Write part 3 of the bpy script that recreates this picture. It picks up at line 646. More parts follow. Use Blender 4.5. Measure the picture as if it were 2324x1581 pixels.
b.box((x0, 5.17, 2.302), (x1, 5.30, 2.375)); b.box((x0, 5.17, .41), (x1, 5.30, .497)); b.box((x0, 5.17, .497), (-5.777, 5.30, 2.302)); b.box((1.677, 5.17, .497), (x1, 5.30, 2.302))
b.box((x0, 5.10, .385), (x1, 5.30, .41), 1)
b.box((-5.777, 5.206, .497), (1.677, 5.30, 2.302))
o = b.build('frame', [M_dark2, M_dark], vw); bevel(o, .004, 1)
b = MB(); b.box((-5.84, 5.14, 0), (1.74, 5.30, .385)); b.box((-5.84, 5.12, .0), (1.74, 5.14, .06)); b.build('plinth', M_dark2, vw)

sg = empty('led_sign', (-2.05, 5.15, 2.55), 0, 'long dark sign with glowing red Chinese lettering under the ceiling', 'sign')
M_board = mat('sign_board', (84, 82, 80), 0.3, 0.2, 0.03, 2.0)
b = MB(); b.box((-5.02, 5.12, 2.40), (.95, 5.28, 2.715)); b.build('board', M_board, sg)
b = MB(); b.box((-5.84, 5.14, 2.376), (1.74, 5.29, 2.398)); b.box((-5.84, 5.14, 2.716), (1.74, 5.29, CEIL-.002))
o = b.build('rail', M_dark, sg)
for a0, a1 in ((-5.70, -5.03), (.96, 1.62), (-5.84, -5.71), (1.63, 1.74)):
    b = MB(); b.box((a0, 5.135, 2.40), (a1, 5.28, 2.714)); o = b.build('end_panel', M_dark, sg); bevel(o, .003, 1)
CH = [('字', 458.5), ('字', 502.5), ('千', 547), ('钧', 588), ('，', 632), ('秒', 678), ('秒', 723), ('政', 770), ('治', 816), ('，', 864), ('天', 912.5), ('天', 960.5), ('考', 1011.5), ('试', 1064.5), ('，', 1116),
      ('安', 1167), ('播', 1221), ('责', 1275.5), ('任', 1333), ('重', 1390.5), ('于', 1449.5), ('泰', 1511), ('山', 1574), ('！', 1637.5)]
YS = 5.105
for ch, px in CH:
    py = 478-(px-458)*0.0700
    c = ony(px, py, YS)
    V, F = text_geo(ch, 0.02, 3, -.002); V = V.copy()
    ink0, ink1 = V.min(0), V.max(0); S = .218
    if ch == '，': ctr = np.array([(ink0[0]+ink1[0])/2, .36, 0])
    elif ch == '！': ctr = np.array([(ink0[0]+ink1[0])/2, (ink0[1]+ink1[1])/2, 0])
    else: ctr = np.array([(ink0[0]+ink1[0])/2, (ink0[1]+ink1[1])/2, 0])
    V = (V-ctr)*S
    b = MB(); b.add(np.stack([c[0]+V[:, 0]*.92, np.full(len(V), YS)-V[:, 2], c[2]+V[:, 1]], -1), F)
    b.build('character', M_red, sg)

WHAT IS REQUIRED
Copy exactly the lines that run from the first line of the data to the line containing "b = MB(); b.box((-5.84, 5.14, 0), (1.74, 5.30, .385));", please, with both ends included and nothing else.

EXERCISE OUTPUT
Write part 3 of the bpy script that recreates this picture. It picks up at line 646. More parts follow. Use Blender 4.5. Measure the picture as if it were 2324x1581 pixels.
b.box((x0, 5.17, 2.302), (x1, 5.30, 2.375)); b.box((x0, 5.17, .41), (x1, 5.30, .497)); b.box((x0, 5.17, .497), (-5.777, 5.30, 2.302)); b.box((1.677, 5.17, .497), (x1, 5.30, 2.302))
b.box((x0, 5.10, .385), (x1, 5.30, .41), 1)
b.box((-5.777, 5.206, .497), (1.677, 5.30, 2.302))
o = b.build('frame', [M_dark2, M_dark], vw); bevel(o, .004, 1)
b = MB(); b.box((-5.84, 5.14, 0), (1.74, 5.30, .385)); b.box((-5.84, 5.12, .0), (1.74, 5.14, .06)); b.build('plinth', M_dark2, vw)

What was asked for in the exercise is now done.